P Lakshmi, 41, echoes sentiments of Vellammal’s, and of many more in Sivakasi — “Diwali has come and gone but people in Delhi are still wearing masks”. All seem to ask the same question: can crackers alone be blamed for Delhi’s air pollution?
“If the claim that crackers are responsible for smog in Delhi is true, then people in and around Sivakasi should be the worst affected. The manufacturing units burst around ₹1 lakh worth of crackers every day to test them,” G Abiruben, managing director, Ayyan Fireworks, said. But, “the air is good here.”

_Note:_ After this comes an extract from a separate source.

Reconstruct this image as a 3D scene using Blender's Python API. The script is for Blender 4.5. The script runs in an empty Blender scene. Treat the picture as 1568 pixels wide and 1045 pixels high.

Workers rue that the uproar over air pollution in northern India was jeopardising the livelihood of over five lakh people directly or indirectly associated with the business of crackers in this town about 600km from Chennai in the southern region.
“The industry enables us to work from home,” said one Lakshmi. “If firehouses (cracker units) die, we all will die, as we have nowhere else to go to earn.”
WORK IS SLOWING DOWN
In Paraipatti village, almost every household is engaged in the business of fire crackers.
The family of T Selvakumar, 48, who lives with his wife and two sons — both diploma holders in engineering – takes up contractual work of rolling thin paper tubes in which chemicals are later filled. “Since last year, orders are slowing down,” Selvakumar said. A few houses away, a family of six spends the better part of the day rolling paper tubes sitting on the floor — “it is a back breaking job”.
FEAR OVER FUTURE
Everyone in Sivakasi is shaky as the Supreme Court will next hear the plea on November 24. The ban on sale, introduced 10 days before Diwali this year and only in Delhi, cost the industry about ₹1,500 crore. The plea in the top court wants a permanent ban, and across the country.
“If the industry goes down, the entire town will go down as it is the driver of the economy of this region,” said a hotelier, whose business was impacted this year as traders from north India did not come to place orders.
Even a month after Diwali, the work is yet to resume in full swing, locals say, blaming uncertainty over the future and hiccups because of the introduction of Goods and Services Tax.
The threat to Sivakasi has united the workers, trade union activists and owners of the fireworks factories (represented by Tamil Nadu Fireworks and Amorces Manufacturers Association) for a concerted action to save Sivakasi from “unknown forces” targeting the fireworks hub for the past several decades.
Manufacturing unit owners say they were earlier targeted for child labour, then for noise pollution and now it is air pollution.
K Mariappan, TNFAMA secretary, said the expert bodies – IIT Kanpur and National Green Tribunal – listed out several reasons for smog but firecracker smoke was not one of them.
“We have gone to the IIT Madras with a request to study the industry and advise us as to how to reduce smoke emissions,” said Abiruben, who is also the association vice president. “It is a hazardous industry, but one that functions under the strictest of regulations,” he said.